3. Address the issue online. Once you’ve taken steps to correct the issue with your client, you can address the online comment. Be very careful about what you say, because you have potentially millions of eyes watching your response, and this has a direct effect on your brand. As you do so, you need to keep a few ideas in mind.

  • Don’t wait. The longer the comment goes unaddressed, the longer your customer has to build negative feelings about you and your company. It also means that potential customers are seeing only the negative ideas about you. Make sure you take care of everything offline, but don’t put off responding to the comment longer than necessary. It can taint your brand to have such negativity posted without a response.
  • Keep it impersonal. This issue is not about the dissatisfied customer as a person. It is about the interaction the person had with your company. For example, if you discovered that your customer didn’t enter the correct credit card number, say something like, “Thanks for letting me know there was a problem. Everything should be resolved now, and you should have your book soon.” You don’t want to point out something like, “I can’t process your order if you don’t enter your information correctly.”
  • Stay calm. What you say will have an effect on your brand, and you always want to be seen in the most positive light possible. Even if the comment is a direct, dishonest attack on you, you must remain the ultimate professional. Refuse to respond in a derogatory manner and remind yourself that it’s not really about you.

4. Drop the rope. Sometimes you won’t be able to please certain people, and the best course of action is to move on and learn from it. You did the best you could. You checked to see if there was a problem on your end and corrected it. You offered a solution. You responded professionally and politely. A certain group of people will always see only the negative, and nothing you do will change that. Instead of concentrating all your energy on this small group of people, pay attention to those who are thrilled with your products and services.

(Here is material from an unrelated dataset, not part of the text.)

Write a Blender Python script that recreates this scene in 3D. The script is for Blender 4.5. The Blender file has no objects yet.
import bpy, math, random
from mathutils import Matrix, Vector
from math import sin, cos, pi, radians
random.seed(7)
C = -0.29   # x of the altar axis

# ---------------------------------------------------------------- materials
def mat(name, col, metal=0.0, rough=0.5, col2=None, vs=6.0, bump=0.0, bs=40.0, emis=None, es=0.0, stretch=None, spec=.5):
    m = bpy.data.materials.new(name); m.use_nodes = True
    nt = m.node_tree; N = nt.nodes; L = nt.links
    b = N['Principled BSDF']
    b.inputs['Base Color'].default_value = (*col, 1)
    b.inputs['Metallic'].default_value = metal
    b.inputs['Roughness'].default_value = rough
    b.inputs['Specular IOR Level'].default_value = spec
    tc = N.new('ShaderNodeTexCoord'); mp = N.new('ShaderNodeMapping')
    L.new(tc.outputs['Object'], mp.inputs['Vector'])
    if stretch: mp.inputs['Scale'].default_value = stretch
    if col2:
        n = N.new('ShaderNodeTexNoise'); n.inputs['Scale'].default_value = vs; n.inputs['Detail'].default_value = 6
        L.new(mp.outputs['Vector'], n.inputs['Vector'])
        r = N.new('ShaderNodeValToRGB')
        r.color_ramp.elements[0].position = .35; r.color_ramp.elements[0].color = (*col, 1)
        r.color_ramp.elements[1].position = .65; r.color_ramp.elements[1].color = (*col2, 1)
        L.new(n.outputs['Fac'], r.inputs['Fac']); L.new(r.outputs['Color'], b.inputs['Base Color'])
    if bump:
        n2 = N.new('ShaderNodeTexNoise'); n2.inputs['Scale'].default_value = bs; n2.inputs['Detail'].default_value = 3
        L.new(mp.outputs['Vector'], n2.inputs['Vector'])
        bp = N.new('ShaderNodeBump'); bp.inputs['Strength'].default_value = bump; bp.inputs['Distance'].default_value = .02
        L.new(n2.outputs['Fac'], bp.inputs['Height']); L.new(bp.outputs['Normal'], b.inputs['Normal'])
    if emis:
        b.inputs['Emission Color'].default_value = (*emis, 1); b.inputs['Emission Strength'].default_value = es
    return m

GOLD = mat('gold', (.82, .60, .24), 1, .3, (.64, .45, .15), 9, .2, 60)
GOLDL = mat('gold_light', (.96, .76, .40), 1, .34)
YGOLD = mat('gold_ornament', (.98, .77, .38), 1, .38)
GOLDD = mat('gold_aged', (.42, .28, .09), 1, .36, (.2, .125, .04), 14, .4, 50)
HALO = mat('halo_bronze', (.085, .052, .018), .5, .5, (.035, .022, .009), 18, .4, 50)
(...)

Transactions with Transparency

Transparency | Gustavo Boaventura

So, not everybody likes your stuff. Get over it. Deal with it. Use it to grow and become a better business owner, develop a better brand and create a strong product. Negativity is only negative if you don’t use it.

Along with the tips above, it’s also worth mentioning one thing you don’t do. Don’t try to hide it. Some of the most successful marketing campaigns started because a customer/client posted a negative comment about a product. Rather than delete the comment or otherwise shove it under the rug, the companies embraced the negativity and turned it into a positive marketing campaign.

“You’ve said our products suck. We’ve listened. Welcome to the new…”

Don’t be afraid to deal with the commenter publicly, at first. AT&T is good at this. Someone posts on Twitter “Thanks AT&T, for dropping my business conference for the fifth time in a row.” AT&T customer service responds with, “Hey, we’re sorry to hear there was a problem. If you’ll follow us, we’ll get you on DM and get some information to help you solve the issues.”

Letting consumers see the negative comment and your positive reaction provides a much stronger example of how you’ll deal with potential clients. It says, “I care, and am willing to work with you to get the problem resolved.”

Negative Comments Happen, But a Damaged Reputation Doesn’t Have To

Although I certainly hope you never have to address online negative comments posted about your company, just be aware that it may happen. Remember managing reputation is not an easy thing to control…they don’t have to cause untold damage to your company or brand, and use the opportunity as a chance to show the world you are a professional with great respect for your customers.